Les éléments conservateurs, sous prétexte que G. Allende était mort en confessant la foi catholique, prétendaient remettre à l’Église la conduite des nouvelles écoles. Les éléments libéraux, excipant des idées bien connues du testateur sur la prééminence du pouvoir civil et des termes mêmes du testament qui prescrivait trois écoles, sans rien spécifier quant à la nature de l’enseignement ni à la qualité des maîtres, déclaraient que, légalement aussi bien que moralement, eux seuls étaient aptes à remplir, dans la lettre et dans l’esprit, les intentions du fondateur. Leur interprétation du testament n’avait d’ailleurs rien de subversif ni de menaçant pour la foi chrétienne. Ils adoptaient le programme d’enseignement des écoles nationales, en tête duquel figure le catéchisme romain, — le catholicisme étant, en Espagne, religion d’État. Ce qui n’empêcha pas, naturellement, leurs adversaires de les accuser de vouloir faire « des écoles de perdition… des écoles sans Dieu ».

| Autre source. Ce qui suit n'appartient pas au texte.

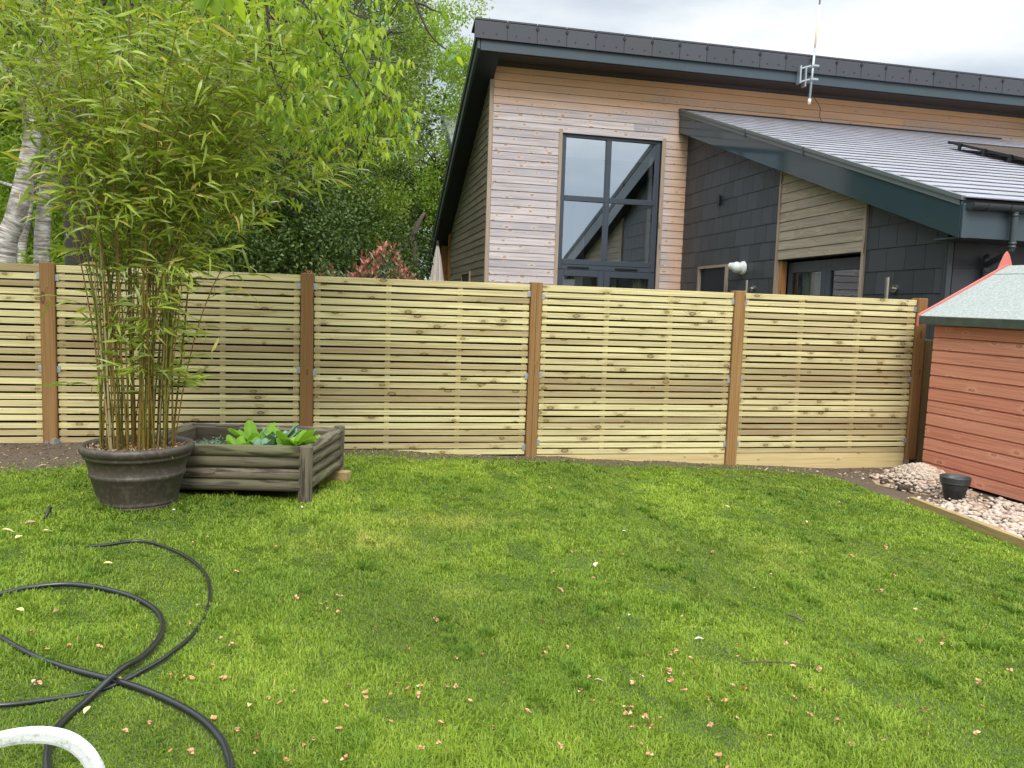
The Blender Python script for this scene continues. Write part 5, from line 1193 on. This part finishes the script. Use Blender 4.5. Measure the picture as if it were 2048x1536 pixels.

À ces disputes d’ordre, — si l’on peut dire, — métaphysique, s’ajoutaient les difficultés nées du particularisme provincial, très marqué en Espagne, comme on sait, et plus ou moins ouvertement opposé à l’ingérence de l’État dans les affaires locales. L’État, de son côté, se souciait peu d’agir. Il attendit treize ans pour « classer » la fondation, c’est-à-dire pour déterminer son caractère de « donation particulière faite au bénéfice d’une collectivité, et aux fins spéciales d’enseignement », ce qui coupait court aux prétentions de différentes administrations, publiques ou privées, désireuses de s’adjuger les biens de la fondation Allende.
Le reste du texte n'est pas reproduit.